SALEM - A run for a beloved nephew suffering from diabetes turned into something quite different for Salem High School principal Tracy Collyer Monday.


Collyer, 45, ran in this year's Boston Marathon to raise funds for the Juvenile Diabetes Research Foundation. Her nephew, Patrick, suffers from Type 1 diabetes.


Collyer was the sole New Hampshire resident on the local charity branch's team of 19 runners to participate in this year's Boston Marathon.


Monday's race was the Derry resident's second marathon and a day she won't soon forget.

"It started out as such a great day," she said Tuesday. "But when I reached about 25 and a half miles, I noticed that the people in front of me had stopped running."

Up ahead, Collyer saw what could only be described as a "creepy and surreal" scene, where runners had come to a complete standstill, some of them sitting along the roadside.

"We soon heard people talking about an explosion, but I guess everyone's first thought was the race would start up again," Collyer said. "Because whoever heard of the Boston Marathon being canceled?"


Soon word spread through the crowd that such was, indeed, the case.


Collyer didn't bring her cellphone along for the race, and she quickly began to wonder where her family was.


A brother from Massachusetts who'd come along to run with her was nowhere in sight.

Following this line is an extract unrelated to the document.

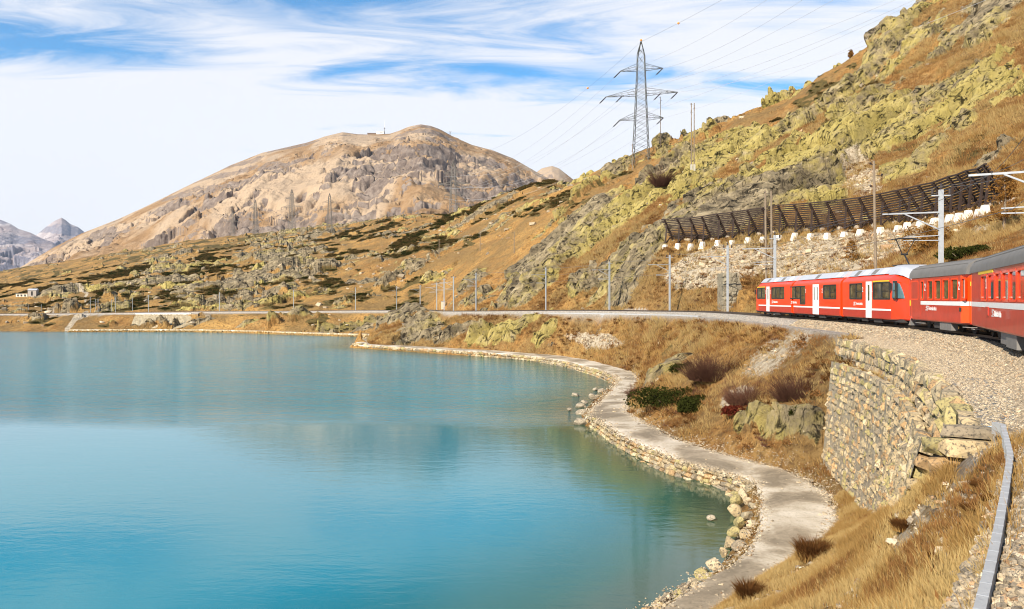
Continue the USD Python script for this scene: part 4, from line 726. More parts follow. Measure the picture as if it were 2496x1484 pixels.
# --- older coaches
def arc_roof(w, z0, h, n=12): th = np.linspace(0, math.pi, n); return [(w * math.copysign(abs(math.cos(a)) ** .8, math.cos(a)), z0 + h * math.sin(a) ** .75) for a in th]
def coach(label, p_far, p_near, wins, texts, nums, extras, far_taper=True, vents=()):
    global XF
    car = Car(p_near, p_far); t = thing('coach', label, 'railway coach', group='red passenger coaches'); XF = on_car(car)
    obj = lambda name, mesh, mat, parent=None, smooth=False: globals()['obj'](name, mesh, mat, parent or t, smooth)
    L, u = car.L, car.u; prof_ = [(1.27, .46), (1.33, .52), (1.33, 2.70), (-1.33, 2.70), (-1.33, .52), (-1.27, .46)]
    st = [(.0, .86, 0), (.55, 1, 0), (L - .55, 1, 0), (L, .86, 0)]
    ws = [(min(u(a), u(b)), max(u(a), u(b)), z0, z1, c) for a, b, z0, z1, c in wins]
    body = hollow(man(solid(prof_, st)), [(a, b, z0, z1) for a, b, z0, z1, c in ws], 1.33)
    obj('body', unman(body), M['red_old'])
    for a, b, z0, z1, c in ws: window(t, a, b, z0, z1, 1.33, 1, 'red', curtain=c, r=.09)
    obj('stripe', box((.56, 1.32, 1.28), (L - .56, 1.336, 1.47)), M['white'])
    # the near end wall, freshly painted, and its corner panel
    c0 = np.array([(0, 1.33 * .86), (.55, 1.33)]); nn = np.array([-.19, .55]) / np.hypot(.19, .55) * .012
    def corner(z0, z1, off, mat, name):
        q = c0 + nn * off; v = [(x, y, z) for x, y in q for z in (z0, z1)] + [(x - nn[0] * .8, y - nn[1] * .8, z) for x, y in q for z in (z0, z1)]; obj(name, hull(v), M[mat])
    corner(.52, 2.68, 1.0, 'red_end', 'corner_panel'); corner(1.28, 1.47, 2.0, 'white', 'corner_stripe')
    obj('end_wall', box((-.03, -1.13, .55), (-.006, 1.13, 2.68)), M['red_end']); obj('end_stripe', box((-.04, -1.13, 1.28), (-.032, 1.13, 1.47)), M['white'])
    obj('gangway_bellows', box((-.5, -.6, .95), (-.04, .6, 2.75)), M['under'])
    # far corner
    cf = np.array([(L - .55, 1.33), (L, 1.33 * .86)]); v = [(x, y + e, z) for x, y in cf for z in (.55, 2.68) for e in (-.01, .012)]; obj('corner_panel', hull(v), M['red_end'])
    rp = arc_roof(1.36, 2.68, .76, 16); obj('roof', solid(rp[::-1], [(-.08, .97, 0), (.1, 1, 0), (L - .1, 1, 0), (L + .08, .97, 0)]), M['roof_grey'], smooth=40)
    for k in range(3):
        a = math.radians(34 + k * 22); y, z = 1.36 * math.cos(a) ** .8, 2.68 + .76 * math.sin(a) ** .75; obj('roof_seam', box((.1, y - .012, z - .01), (L - .1, y + .012, z + .018)), M['roof_grey'])
    for x, y in vents: obj('roof_vent', box((x, y - .25, 3.36), (x + .7, y + .25, 3.52)), M['steel'])
    for words, px, z, h in texts:
        obj('emblem', logo(u(px), z - .02, h * 1.5, 1.332), M['white']); obj('lettering', lettering(words, h * 1.15, u(px) - h * 3.5, z, 1.332), M['white'])
    for ch, px in nums: obj('number', lettering(ch, .36, u(px), 2.0, 1.332), M['white'])
    extras(obj, u, t, L)
    obj('underframe', [box((.4, -1.1, .38), (L - .4, 1.1, .50))], M['under'])
    for x in (1.9, L - 1.9): bogie(t, x)
    XF = None; return t, car
def ex2(o, u, t, L):
    o('door', box((u(X2(678)), 1.325, .62), (u(X2(548)), 1.337, 2.62)), M['red_old']); o('door_handle', box((u(X2(556)), 1.337, 1.2), (u(X2(562)), 1.36, 1.5)), M['yellow'])
    o('equipment_box', box((u(X2(1010)), .95, .10), (u(X2(880)), 1.25, .50)), M['under_grey']); o('equipment_box', box((u(X2(870)), .8, .14), (u(X2(790)), 1.15, .50)), M['under'])
    o('footstep', box((u(X2(700)), 1.0, .30), (u(X2(620)), 1.35, .34)), M['under_grey']); o('footstep', box((.1, .8, .30), (.6, 1.25, .34)), M['under_grey'])
    o('lamp_plate', box((u(X2(1152)), 1.33, 1.02), (u(X2(1128)), 1.345, 1.2)), M['black'])
    o('snow_plough', hull([(L + .2, 1.2, .12), (L + .2, 1.2, .5), (L + .9, 1.15, .1), (L + .9, 1.0, .62), (L + .2, -1.2, .12), (L + .2, -1.2, .5), (L + .8, -1.1, .1), (L + .8, -1., .6)]), M['chrome'])
def ex1(o, u, t, L):
    o('first_class_stripe', box((u(X2(1520)), 1.32, 2.56), (u(X2(1352)), 1.345, 2.68)), M['yellow'])
    v = np.array([(0, -.09), (.12, 0), (0, .09), (-.12, 0)]); o('warning_diamond', box((L - .3, 1.20, 2.15), (L - .12, 1.335, 2.33)), M['yellow'])
    o('equipment_box', box((u(X2(1625)), .9, .05), (u(X2(1560)), 1.2, .50)), M['under_grey']); o('equipment_box', box((u(X2(1760)), .95, .0), (u(X2(1640)), 1.25, .50)), M['under_grey'])
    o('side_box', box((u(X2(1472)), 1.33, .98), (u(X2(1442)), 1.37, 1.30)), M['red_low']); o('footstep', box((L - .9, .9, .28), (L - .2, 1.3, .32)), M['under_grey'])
at_y = lambda y: TR[np.argmin(np.abs(TR[:, 1] - y))]
zw = (1.56, 2.50)
coach('older dark red coach with grey roof and an orange end wall, coupled behind the railcar', at_y(44.9), at_y(36.0),
      [(X2(562), X2(648), *zw, True), (X2(675), X2(712), *zw, False), (X2(758), X2(818), *zw, False), (X2(842), X2(908), *zw, False), (X2(932), X2(1003), *zw, False), (X2(1032), X2(1108), *zw, False), (X2(1152), X2(1193), *zw, True)],
      [('Ferrovia retica', X2(735), 1.02, .15)], [('2', X2(718)), ('2', X2(1112))], ex2, vents=((1.2, -.4), (4.2, -.5), (6.6, -.5)))
n1 = at_y(19.2); f1 = at_y(34.9)
_c = Car(n1, f1)
coach('older dark red coach with a yellow first class stripe, nearest and cut by the frame', f1, n1,
      [(X2(1382), X2(1448), *zw, False), (X2(1466), X2(1532), *zw, False), (X2(1552), X2(1614), *zw, False), (X2(1632), X2(1700), *zw, False), (X2(1712), X2(1788), *zw, False), (X2(1806), X2(1895), *zw, False), (X2(1925), X2(2030), *zw, False), (X2(2070), X2(2190), *zw, False), (X2(2240), X2(2390), *zw, False)],
      [('Rhätische Bahn', X2(1503), .98, .17)], [('1', X2(1432))], ex1, vents=((9.0, -.45), (12.5, -.3)))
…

Hopping over a boundary and making her way toward the Marriot Hotel, which was the designated gathering spot for her teammates, Collyer started to panic.


A stranger walking nearby handed her a cellphone and informed her she'd need to send a text message as calls weren't going through.


"People were just so giving, so generous," she said.
Collyer's husband and son, who'd watched her run from their spot near Mile 16, were located safe and sound, as were all her fellow teammates.


She'd later learn that her brother had split off from the racecourse around Mile 23 and had boarded a bus that transported runners first to a nearby church, then to Boston Common where the entire family was eventually reunited.


Asked if she plans to run again next year, Collyer didn't hesitate to say yes.

"I ran in last year's scorching heat and this year, I came so close to the finish line. I just wanted to cross the line," she said. "I think you'll find that most of us would still do it all over again and if I can get a number again next year, I'll most definitely be there."